The enduring popularity of ‘Don’t Panic’

Dan Barnes

The phrase ‘Don’t Panic’ crops up frequently in comic fiction, notably in Douglas Adams’ book ‘Hitchhiker’s Guide to the Galaxy’ and in 1970’s British sitcom ‘Dad’s Army’. It is typically used to comic effect by presenting in a situation which exemplifies the urge to panic.

With concern about the economy ringing around markets, led by Jamie Dimon’s hurricane warning, “You better brace yourself,” it is worth bearing ‘Don’t panic’ in mind when considering where the props might get kicked out from under weak players.

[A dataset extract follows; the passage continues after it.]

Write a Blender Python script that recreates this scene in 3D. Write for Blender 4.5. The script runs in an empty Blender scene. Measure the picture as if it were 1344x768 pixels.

S&P Global is currently estimating the corporate default rate for US high yield (HY) bonds over a 12 month period to hit 3% by March 2023, up from 1.4% in March 2022, a rise that would require 57 high yield bond issuers to default. This year has seen CCC-rated US credit fall in value as investors divested themselves of riskier assets, concerned the higher returns could be outweighed by the risk of default.

With market volatility high, significant macro events impacting investor appetite and trade, alongside central banks having a thankless task in managing inflation while upsetting markets, there are many potential triggers for an unexpected event.

However, I would suggest the greater risk to investors at least is not in defaults by firms with weaker credit ratings. I have witnessed many crises in the past which have threatened the financial system, but several stand out: Enron and the subsequent corporate governance crisis; the 2007 credit crisis and Lehman default triggering the global financial crisis; the Madoff Ponzi Scheme. All of these have weakened confidence in the system, and changed governance requirements, but most significantly each was unexpected.

Enron’s accounting was audited by Arthur Andersen, a big five accounting firm which dissolved afterwards in the face of the massive fraud, leaving the big four.

Lehman Brothers used trick accounting, audited by big four accounting firm EY, to hide US$50.5 billion in debt using a repurchase agreement mechanism, which was revealed as the bank foundered, and subsequently defaulted.

Madoff (audited by two-person accounting outfit Friehling & Horowitz) simply lied to investors about investing their money.

In each case – Enron during the dotcom crash, Lehman and Madoff during the credit crisis – a major market disruption was made worse by lying and fraud. Lehman’s accounting was certified ‘legal’, but potential buyer Barclays would not do so without government backing of its risk, which it could not obtain.

The fact is that, even in the worst credit events, it is possible for investors to manage risk. As defaults increase there will be real-world effects for the employees and companies which will be hard to take. To some extent these are predicable.

A greater risk is concealed risk – typically on the balance sheet – which can prevent either investors or a company’s directors from managing it.

Rising defaults are bad, but don’t panic. Unless there is fraud.